The Vatican issued a new guide to saint making on Monday that it hopes will clarify and streamline the process of singling out souls for Catholicism's highest honour.

The instructions for bishops range from identifying possible miracles to more worldly, bureaucratic concerns, like using computers and recording devices to archive testimony about the life a potential saint.

"We're bringing things up to date," said Cardinal Jose Saraiva Martins, who heads the Vatican office for designating saints -- an arduous process which can often span centuries.

The Vatican said the instructions clarify long-standing rules and aim to eliminate confusion at the local level, where bishops start what are known as "causes" for sainthood that later reach the Holy See.

In some cases, dioceses have failed to apply enough rigour when starting causes for sainthood, Martins said.

Critics have long accused the Vatican of being a "saint factory" because of the high number of canonizations and beatifications. Beatification is the last step before sainthood in the Roman Catholic Church.

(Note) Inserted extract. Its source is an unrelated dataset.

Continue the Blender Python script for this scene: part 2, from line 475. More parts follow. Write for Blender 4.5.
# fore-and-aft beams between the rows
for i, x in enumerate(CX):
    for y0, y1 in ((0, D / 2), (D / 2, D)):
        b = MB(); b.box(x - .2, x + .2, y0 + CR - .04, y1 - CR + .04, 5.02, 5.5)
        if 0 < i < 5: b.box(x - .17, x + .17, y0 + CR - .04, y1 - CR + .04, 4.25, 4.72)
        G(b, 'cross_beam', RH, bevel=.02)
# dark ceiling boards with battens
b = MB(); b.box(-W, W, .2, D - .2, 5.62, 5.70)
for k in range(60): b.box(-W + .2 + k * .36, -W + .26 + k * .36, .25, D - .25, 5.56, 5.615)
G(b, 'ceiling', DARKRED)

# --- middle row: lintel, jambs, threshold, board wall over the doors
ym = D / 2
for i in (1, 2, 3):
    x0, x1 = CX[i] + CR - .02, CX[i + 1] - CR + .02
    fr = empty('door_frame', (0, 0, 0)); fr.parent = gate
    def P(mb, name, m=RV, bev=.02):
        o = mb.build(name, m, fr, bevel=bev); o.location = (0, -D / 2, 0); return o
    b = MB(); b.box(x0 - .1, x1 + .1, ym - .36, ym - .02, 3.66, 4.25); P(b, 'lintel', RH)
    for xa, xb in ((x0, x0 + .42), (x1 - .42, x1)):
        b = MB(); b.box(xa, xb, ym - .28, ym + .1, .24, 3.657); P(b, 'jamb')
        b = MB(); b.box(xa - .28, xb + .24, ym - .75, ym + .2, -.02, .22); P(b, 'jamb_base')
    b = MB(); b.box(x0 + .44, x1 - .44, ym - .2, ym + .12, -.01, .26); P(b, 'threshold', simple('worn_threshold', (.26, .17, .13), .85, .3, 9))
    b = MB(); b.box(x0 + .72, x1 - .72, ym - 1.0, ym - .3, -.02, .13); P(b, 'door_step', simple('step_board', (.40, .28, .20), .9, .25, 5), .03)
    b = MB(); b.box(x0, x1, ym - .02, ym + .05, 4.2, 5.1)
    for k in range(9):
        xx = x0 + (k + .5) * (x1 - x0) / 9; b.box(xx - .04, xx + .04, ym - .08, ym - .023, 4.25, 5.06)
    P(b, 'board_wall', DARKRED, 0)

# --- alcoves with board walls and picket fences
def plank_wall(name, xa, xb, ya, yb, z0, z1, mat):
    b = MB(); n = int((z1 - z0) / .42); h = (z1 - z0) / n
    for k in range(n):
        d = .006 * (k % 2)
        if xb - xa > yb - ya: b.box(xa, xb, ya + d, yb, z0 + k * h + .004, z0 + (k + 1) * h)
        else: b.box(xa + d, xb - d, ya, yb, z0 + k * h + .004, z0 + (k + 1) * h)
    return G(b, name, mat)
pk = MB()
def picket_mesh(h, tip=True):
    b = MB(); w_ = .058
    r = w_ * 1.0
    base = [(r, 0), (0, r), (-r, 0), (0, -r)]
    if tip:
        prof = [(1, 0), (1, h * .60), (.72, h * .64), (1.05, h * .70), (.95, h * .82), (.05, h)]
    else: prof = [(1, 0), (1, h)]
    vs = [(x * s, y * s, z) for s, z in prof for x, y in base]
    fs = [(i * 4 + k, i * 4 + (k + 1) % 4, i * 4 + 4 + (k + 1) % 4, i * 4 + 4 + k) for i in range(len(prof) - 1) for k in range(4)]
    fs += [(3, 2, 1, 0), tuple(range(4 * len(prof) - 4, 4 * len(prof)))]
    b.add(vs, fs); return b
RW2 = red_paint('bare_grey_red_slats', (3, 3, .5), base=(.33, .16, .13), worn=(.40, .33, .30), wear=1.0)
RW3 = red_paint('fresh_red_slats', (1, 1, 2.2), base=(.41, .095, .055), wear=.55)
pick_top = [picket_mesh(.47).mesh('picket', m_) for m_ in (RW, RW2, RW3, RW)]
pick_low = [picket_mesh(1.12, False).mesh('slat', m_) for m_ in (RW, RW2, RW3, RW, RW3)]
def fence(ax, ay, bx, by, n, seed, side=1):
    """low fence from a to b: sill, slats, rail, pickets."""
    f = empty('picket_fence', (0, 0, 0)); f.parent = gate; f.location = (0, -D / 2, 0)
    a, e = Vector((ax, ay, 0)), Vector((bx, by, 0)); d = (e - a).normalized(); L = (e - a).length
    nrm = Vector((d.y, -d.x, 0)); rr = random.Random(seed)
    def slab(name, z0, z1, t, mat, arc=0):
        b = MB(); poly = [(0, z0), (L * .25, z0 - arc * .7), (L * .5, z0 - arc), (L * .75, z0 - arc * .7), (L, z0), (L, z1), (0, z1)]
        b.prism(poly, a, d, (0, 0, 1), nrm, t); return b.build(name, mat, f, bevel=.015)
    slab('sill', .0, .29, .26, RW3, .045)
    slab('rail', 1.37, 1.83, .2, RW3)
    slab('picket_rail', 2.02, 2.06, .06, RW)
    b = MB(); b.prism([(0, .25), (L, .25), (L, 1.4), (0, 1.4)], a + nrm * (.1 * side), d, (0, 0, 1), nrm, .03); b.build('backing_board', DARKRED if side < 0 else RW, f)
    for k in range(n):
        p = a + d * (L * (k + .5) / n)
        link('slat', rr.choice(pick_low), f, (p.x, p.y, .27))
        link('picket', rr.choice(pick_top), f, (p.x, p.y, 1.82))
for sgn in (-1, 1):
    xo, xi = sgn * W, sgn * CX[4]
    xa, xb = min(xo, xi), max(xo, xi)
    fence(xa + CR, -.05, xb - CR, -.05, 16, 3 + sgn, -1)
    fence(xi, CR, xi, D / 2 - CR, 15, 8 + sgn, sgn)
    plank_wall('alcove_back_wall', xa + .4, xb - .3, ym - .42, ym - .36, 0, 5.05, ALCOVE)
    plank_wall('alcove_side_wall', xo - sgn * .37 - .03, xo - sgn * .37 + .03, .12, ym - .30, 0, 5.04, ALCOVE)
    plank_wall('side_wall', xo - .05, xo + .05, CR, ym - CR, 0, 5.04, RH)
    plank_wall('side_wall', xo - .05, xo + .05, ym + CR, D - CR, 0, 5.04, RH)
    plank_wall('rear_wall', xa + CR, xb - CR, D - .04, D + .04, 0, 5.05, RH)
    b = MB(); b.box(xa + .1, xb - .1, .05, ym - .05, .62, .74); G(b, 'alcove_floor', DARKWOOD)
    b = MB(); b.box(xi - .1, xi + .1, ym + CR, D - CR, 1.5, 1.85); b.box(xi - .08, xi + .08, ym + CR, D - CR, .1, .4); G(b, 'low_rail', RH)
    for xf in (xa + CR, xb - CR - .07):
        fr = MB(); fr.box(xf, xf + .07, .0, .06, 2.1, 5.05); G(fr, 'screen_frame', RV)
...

Despite the updated instructions, the Vatican signaled it still had a strong appetite for saint making. Martins pointed to the record rate at which Pope Benedict has churned out canonizations and beatifications since being elected in 2005.

SAINT FACTORY?

"The causes of beatification haven't fallen. They have instead increased," Martins noted, adding Benedict was particularly "sensitive" to its importance.

Under the pontificate of the late Pope John Paul II, who reigned for nearly 27 years, nearly 1,340 people were beatified and almost 500 canonized -- more than all his predecessors combined since the current procedures began in 1588.

Benedict's brief papacy has already overseen nearly a third of that combined total, with 577 canonizations and beatifications, Martins said.

Benedict has also twice bent the rules to speed along the saint-making process, a procedure which normally cannot even start until five years after the death of a potential candidate.

Last week, the Pope waved the five-year rule for Sister Lucia Dos Santos, the last of three shepherd children who said they had seen the Madonna at Fatima in Portugal in 1917.

Lucia, who said she had a vision foretelling the attempted assassination of John Paul in 1981, died in 2005 aged 97.

Benedict also bent the rules for John Paul, whose sainthood process was begun by the Rome archdiocese about six weeks after he died in 2005.

Martins denied that Benedict might also dispense with the standard review on the third anniversary of John Paul's death and declare him a saint -- as many of his followers might like.

"No," Martins told reporters with a grin. "I think that is not very probable".